THE REQUEST -> Starting with the first line of the data that follows, transcribe every line verbatim until the line containing "bm = bm_new(); extr_x(bm, device_profile(), 0.08, RW-0.08)" has been transcribed.

------------------------------------------------------------

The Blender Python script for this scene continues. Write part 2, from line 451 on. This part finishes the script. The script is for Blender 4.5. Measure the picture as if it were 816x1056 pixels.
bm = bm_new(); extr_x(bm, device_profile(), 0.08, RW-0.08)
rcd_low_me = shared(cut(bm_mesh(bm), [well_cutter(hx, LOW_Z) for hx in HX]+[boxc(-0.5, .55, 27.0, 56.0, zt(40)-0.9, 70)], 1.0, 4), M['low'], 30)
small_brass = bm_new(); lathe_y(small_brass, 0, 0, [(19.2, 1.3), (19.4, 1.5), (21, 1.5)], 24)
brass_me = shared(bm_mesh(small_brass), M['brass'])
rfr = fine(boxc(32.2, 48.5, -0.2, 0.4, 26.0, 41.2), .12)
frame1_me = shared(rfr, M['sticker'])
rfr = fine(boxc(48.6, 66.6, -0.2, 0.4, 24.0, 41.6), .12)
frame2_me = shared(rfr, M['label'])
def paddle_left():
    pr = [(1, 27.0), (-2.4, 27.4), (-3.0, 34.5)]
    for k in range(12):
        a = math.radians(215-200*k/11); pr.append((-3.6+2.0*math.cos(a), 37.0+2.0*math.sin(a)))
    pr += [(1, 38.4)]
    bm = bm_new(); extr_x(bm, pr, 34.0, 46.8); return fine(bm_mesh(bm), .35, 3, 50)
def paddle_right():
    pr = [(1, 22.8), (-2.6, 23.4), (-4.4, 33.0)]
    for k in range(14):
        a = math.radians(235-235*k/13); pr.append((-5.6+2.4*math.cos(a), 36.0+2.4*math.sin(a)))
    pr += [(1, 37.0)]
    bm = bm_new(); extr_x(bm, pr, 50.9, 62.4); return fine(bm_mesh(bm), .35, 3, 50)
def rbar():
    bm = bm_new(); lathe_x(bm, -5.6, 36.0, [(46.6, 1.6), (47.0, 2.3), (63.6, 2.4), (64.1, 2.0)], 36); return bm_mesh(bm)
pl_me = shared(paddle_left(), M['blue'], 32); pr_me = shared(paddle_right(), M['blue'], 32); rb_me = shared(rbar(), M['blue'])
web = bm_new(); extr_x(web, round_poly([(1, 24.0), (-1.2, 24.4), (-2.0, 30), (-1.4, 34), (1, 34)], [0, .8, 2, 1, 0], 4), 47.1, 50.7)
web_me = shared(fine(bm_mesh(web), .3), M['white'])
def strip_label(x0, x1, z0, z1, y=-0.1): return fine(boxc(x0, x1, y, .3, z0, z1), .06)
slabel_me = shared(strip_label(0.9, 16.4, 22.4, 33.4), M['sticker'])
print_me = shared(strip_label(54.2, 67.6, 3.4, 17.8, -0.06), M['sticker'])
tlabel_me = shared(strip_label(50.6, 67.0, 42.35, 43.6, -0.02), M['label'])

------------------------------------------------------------

SOLUTION FOR THIS TASK ->
The Blender Python script for this scene continues. Write part 2, from line 451 on. This part finishes the script. The script is for Blender 4.5. Measure the picture as if it were 816x1056 pixels.
bm = bm_new(); extr_x(bm, device_profile(), 0.08, RW-0.08)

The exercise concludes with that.